## Given information:
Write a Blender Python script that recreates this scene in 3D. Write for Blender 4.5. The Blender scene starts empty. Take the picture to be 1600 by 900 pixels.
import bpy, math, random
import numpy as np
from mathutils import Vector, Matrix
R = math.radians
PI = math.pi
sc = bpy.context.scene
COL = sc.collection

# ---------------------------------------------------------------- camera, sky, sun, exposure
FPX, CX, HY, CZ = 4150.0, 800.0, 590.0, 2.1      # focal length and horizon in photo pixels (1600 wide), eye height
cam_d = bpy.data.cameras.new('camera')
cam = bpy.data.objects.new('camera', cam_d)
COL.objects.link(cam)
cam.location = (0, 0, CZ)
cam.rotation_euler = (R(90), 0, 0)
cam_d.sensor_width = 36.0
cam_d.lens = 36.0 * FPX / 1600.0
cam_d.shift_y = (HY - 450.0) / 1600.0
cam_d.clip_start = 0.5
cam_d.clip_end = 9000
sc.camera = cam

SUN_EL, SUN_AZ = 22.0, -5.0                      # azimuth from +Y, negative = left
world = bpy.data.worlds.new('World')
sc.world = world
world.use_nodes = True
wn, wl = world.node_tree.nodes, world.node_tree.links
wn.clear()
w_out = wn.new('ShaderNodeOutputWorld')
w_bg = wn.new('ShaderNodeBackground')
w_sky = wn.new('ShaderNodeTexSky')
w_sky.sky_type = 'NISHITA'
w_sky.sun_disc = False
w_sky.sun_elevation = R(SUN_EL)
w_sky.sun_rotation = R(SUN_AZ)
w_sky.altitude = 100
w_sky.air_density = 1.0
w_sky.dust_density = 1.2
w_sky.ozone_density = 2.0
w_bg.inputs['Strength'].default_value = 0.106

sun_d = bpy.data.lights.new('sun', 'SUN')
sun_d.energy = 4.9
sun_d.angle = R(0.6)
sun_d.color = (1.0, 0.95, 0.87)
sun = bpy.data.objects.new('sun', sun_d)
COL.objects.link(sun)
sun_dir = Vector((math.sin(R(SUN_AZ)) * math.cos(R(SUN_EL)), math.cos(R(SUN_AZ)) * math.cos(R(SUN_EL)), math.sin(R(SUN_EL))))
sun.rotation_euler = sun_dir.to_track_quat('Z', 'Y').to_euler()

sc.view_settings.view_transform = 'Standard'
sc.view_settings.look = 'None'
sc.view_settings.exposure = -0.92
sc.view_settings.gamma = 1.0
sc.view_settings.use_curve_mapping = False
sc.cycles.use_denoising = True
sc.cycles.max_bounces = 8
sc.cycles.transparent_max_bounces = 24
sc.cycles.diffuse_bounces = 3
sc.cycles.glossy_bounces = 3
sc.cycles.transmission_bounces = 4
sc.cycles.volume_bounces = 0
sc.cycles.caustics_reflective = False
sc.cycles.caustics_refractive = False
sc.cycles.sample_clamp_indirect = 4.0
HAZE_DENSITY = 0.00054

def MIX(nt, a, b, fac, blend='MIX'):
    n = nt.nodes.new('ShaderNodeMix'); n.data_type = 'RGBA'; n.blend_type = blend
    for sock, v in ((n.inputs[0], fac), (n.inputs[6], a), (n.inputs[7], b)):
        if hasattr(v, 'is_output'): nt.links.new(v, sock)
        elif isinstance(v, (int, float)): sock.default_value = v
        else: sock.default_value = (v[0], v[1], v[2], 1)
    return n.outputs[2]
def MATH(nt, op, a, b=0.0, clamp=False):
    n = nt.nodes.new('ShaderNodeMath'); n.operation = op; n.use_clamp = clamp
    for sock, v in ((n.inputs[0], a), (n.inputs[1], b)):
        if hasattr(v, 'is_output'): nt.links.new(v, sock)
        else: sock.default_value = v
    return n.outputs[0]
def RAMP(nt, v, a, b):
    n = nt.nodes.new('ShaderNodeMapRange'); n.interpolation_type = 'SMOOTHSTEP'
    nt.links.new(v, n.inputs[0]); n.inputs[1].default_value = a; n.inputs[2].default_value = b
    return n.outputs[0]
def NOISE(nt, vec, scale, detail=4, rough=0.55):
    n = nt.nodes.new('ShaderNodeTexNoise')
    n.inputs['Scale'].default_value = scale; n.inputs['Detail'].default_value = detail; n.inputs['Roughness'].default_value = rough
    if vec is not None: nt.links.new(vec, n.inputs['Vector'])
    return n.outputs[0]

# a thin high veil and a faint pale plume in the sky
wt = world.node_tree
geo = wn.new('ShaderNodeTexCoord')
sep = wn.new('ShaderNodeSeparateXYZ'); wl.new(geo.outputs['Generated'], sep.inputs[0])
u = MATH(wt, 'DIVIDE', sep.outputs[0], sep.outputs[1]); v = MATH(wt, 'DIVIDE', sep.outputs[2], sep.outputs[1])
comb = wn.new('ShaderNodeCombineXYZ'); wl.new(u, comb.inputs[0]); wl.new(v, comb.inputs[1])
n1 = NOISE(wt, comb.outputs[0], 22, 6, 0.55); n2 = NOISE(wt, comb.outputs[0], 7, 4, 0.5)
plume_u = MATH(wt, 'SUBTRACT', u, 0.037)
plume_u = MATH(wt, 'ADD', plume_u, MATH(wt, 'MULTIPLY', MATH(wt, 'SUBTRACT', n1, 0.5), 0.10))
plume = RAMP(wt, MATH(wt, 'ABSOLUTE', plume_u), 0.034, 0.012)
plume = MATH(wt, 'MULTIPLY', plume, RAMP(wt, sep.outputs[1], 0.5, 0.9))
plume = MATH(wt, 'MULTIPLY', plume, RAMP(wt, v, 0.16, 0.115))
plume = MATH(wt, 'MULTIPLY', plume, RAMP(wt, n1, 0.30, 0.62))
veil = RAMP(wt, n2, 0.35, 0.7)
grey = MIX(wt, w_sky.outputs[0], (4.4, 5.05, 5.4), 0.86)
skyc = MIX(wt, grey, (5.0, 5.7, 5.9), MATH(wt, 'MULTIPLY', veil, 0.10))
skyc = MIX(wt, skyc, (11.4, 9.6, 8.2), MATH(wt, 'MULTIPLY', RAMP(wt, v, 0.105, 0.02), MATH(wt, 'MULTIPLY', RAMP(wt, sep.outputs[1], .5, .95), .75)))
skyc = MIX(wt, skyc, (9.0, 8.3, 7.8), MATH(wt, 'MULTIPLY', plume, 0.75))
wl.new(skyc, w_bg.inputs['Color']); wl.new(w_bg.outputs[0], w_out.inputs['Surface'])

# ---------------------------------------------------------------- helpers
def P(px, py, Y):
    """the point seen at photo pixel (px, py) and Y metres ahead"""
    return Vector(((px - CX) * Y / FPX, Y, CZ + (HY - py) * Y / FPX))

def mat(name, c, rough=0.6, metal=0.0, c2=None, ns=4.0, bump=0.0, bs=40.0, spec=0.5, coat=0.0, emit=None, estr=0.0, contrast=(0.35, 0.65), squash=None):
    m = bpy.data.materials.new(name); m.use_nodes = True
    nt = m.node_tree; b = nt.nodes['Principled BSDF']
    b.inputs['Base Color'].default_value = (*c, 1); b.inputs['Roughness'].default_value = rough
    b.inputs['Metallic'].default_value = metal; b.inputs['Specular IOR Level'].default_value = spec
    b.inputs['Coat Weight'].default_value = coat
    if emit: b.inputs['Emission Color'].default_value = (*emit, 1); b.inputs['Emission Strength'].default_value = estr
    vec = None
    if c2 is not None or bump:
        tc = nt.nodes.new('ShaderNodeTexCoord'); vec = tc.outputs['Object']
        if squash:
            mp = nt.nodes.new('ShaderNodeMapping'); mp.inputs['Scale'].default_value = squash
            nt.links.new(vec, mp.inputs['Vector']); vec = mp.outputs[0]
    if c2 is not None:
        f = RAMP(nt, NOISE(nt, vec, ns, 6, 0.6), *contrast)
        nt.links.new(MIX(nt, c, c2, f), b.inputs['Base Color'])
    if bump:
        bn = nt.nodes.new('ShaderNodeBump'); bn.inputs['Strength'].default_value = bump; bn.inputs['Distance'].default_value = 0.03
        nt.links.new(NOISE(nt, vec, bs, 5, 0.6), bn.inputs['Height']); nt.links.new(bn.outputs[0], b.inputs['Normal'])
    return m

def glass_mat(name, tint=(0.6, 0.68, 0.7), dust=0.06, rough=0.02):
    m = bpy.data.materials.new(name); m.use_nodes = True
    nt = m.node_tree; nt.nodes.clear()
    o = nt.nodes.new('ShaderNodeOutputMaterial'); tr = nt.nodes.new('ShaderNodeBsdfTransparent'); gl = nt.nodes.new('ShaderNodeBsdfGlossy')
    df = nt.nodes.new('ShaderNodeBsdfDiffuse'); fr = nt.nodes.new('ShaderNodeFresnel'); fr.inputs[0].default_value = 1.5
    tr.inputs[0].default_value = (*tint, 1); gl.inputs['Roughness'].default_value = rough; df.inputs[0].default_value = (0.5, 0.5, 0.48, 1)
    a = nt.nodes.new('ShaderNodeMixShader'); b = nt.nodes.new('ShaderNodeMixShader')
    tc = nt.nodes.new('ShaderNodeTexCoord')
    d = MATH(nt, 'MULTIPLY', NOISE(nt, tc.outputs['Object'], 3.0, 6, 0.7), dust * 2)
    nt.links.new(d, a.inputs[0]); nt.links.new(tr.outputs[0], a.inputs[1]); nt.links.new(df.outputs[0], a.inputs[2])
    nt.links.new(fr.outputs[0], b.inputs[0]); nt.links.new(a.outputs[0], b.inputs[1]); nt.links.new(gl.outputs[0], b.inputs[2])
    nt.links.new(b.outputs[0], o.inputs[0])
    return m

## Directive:
Write out exactly, please, the lines beginning at the start of the material and ending with the line that holds "COL = sc.collection", both included.

## Finished task:
Write a Blender Python script that recreates this scene in 3D. Write for Blender 4.5. The Blender scene starts empty. Take the picture to be 1600 by 900 pixels.
import bpy, math, random
import numpy as np
from mathutils import Vector, Matrix
R = math.radians
PI = math.pi
sc = bpy.context.scene
COL = sc.collection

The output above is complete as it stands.